Daylight Driven Design
Office building project 1300 sq.m
Status: preliminary project, research
Client: confidential
St. Petersburg 2020

People tend to spend most of their time at workplaces, where daylight improves productivity, psychological well-being, and building energy efficiency. The global warming problem and sustainability agenda have only increased the importance of maximizing daylight use. Daylight is free and more natural for humans; therefore, its use is much more rational in comparison to artificial lighting, which is preferable in today's working space. The amount of natural light available to any given structure depends on the location, specifically on the latitude of the building site. One of the most challenging situations is found at high latitudes where the largest city is St. Petersburg. Unfortunately, the local common office design practice strives to adopt the idea of fully glazed office buildings, which is not an answer to the problem.

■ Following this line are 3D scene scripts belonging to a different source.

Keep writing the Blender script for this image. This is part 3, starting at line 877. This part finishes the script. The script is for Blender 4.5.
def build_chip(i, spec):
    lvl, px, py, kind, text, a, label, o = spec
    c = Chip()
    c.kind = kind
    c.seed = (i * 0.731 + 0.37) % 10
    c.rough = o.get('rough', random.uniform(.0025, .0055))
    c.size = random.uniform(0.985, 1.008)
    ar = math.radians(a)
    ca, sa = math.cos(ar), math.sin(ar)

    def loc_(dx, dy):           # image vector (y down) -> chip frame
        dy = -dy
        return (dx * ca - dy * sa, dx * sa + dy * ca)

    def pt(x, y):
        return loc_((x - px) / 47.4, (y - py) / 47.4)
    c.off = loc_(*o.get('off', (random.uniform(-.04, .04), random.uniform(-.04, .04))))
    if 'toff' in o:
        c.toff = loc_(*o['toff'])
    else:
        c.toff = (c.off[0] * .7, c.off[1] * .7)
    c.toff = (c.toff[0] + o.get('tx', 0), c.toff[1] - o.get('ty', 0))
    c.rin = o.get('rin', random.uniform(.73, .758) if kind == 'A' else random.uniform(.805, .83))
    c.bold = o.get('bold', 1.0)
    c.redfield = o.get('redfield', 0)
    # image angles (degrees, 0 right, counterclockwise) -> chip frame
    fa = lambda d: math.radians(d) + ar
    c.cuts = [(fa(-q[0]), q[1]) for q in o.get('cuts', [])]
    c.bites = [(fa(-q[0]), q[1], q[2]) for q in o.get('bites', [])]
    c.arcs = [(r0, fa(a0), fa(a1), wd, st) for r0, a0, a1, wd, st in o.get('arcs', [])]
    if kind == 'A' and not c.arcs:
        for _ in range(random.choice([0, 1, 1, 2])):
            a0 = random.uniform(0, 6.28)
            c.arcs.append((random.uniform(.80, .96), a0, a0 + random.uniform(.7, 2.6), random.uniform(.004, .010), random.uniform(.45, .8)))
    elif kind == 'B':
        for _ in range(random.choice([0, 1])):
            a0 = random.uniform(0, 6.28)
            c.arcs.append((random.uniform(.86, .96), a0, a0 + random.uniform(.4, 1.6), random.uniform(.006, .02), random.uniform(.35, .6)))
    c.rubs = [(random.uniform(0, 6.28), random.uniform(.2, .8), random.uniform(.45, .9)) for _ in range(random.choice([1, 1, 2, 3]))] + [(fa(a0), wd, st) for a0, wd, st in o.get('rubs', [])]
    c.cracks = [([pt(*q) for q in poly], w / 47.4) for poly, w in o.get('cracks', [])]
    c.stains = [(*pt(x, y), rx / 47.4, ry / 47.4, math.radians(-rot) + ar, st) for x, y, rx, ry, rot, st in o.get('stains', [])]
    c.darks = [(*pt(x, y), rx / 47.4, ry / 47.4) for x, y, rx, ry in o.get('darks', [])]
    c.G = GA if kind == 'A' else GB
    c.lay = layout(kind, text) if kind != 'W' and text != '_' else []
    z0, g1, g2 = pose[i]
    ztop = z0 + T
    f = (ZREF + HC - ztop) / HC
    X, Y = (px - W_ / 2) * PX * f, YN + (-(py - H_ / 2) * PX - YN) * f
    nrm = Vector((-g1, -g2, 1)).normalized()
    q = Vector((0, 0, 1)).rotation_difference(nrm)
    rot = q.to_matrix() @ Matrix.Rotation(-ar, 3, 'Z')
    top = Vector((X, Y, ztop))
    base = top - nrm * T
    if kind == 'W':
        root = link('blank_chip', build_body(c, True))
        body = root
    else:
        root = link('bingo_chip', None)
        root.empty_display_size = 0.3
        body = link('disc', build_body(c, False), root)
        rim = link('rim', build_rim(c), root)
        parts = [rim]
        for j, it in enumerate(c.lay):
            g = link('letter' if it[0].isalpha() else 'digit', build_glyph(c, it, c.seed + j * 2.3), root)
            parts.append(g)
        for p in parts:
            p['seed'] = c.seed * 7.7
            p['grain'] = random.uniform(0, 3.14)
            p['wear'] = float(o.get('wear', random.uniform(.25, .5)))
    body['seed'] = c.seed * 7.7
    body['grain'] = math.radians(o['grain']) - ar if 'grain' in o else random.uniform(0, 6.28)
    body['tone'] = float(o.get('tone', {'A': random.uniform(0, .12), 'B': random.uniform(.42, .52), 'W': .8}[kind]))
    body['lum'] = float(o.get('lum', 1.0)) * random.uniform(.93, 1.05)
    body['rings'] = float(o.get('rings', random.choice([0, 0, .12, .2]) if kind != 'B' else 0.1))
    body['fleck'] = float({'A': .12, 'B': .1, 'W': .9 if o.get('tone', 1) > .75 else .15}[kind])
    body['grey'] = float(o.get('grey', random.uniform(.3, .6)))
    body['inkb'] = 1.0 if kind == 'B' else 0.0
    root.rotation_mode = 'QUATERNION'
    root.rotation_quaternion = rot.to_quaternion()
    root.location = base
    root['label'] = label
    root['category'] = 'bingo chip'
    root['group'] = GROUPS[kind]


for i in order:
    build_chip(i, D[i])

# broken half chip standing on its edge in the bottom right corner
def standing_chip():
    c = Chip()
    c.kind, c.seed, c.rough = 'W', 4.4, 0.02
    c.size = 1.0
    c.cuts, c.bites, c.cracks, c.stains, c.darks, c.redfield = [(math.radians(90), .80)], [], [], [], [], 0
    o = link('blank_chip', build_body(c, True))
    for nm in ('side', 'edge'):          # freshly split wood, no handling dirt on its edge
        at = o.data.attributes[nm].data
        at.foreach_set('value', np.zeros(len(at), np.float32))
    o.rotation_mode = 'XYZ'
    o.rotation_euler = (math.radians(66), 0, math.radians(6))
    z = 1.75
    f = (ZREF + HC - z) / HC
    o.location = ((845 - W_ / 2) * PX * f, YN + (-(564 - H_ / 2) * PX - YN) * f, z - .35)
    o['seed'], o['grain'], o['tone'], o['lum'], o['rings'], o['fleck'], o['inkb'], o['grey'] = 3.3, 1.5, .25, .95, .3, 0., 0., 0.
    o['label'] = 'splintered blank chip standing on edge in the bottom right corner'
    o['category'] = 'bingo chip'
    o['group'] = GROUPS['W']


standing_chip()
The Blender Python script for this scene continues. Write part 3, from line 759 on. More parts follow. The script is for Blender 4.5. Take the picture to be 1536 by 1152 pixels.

The integrated visual comfort design in the architectural concept of office buildings at high latitudes was explored, which questioned the widely adopted "glass box" approach. Specific daylight driven design principles were derived from a theoretical framework, climate analysis, urban context, and parametric research. The viability of design principles was demonstrated in the design project in St. Petersburg in urban, building, details, and layout scales. The evidence-based design in building form and fenestration helped find reasonable trade-offs between low glare environment, daylighting, views, efficient window-to-wall ratio, and aesthetic aspects.